By contrast, Dave likes to mildly complain about having had to go on long driving and camping summer vacations with his family every year: the four of them plus Grandma Topham squeezed into a string of family cars, hauling a used, homemade popup trailer, and exploring in every direction (east, west, and south to the States), seeing as far as they could while still being home within two weeks. And they saw a lot. And more than that, they bonded and have all these shared memories of their Dad stopping at every Civil War battlesite; him "accidentally" missing the turnoff that would have taken them into Nashville; them using the pie irons over campfires in several states and provinces; that time Ruthann fell out of the gap in the tent and thudded to the ground in the middle of the night. That's the real point of family vacations, and that's what I most regret missing out on.
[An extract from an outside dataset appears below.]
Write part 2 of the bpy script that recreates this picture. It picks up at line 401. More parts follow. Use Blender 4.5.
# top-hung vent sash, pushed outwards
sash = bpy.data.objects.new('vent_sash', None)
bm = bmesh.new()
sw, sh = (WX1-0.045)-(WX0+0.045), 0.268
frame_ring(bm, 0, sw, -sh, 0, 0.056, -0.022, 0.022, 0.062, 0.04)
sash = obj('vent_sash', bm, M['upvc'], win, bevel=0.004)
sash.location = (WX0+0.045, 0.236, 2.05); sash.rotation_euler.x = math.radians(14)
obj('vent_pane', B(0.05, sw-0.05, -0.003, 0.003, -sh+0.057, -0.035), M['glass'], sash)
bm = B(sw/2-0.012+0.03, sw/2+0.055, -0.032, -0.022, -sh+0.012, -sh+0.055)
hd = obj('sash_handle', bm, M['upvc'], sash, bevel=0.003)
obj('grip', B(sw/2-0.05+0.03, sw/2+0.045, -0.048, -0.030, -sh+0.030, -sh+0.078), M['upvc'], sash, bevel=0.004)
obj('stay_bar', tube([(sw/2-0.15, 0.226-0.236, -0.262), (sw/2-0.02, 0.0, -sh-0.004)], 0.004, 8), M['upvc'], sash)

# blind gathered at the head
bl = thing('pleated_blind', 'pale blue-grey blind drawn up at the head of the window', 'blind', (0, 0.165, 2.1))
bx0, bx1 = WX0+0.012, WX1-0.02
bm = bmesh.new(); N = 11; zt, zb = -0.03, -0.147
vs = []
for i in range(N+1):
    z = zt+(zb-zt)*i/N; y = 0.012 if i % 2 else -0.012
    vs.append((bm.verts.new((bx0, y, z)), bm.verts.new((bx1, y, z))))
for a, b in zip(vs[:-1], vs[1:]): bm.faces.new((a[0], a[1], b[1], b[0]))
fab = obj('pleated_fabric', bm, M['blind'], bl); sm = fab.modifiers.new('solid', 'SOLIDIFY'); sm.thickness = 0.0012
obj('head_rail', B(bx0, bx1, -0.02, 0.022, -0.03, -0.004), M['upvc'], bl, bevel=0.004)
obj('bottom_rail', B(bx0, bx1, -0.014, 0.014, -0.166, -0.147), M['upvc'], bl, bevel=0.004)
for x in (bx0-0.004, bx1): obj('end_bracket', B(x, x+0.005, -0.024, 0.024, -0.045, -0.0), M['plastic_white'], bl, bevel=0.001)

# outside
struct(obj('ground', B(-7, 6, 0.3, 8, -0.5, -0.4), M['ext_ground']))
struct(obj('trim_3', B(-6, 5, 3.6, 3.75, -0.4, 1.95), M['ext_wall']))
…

I'll also note that Dave's summer also included going to the cottage at Sauble Beach whenever they weren't hauling the trailer: his family had even less disposable income than mine, but where you spend that income all comes down to priorities, and what me and my brothers always felt growing up was that we were not anyone's priority.

I chose this week's song before I even knew what I was going to write about -- just another favourite song for me and my university gang -- so while it has no deep meaning, I did like the opportunity to remember riding the old Colonel.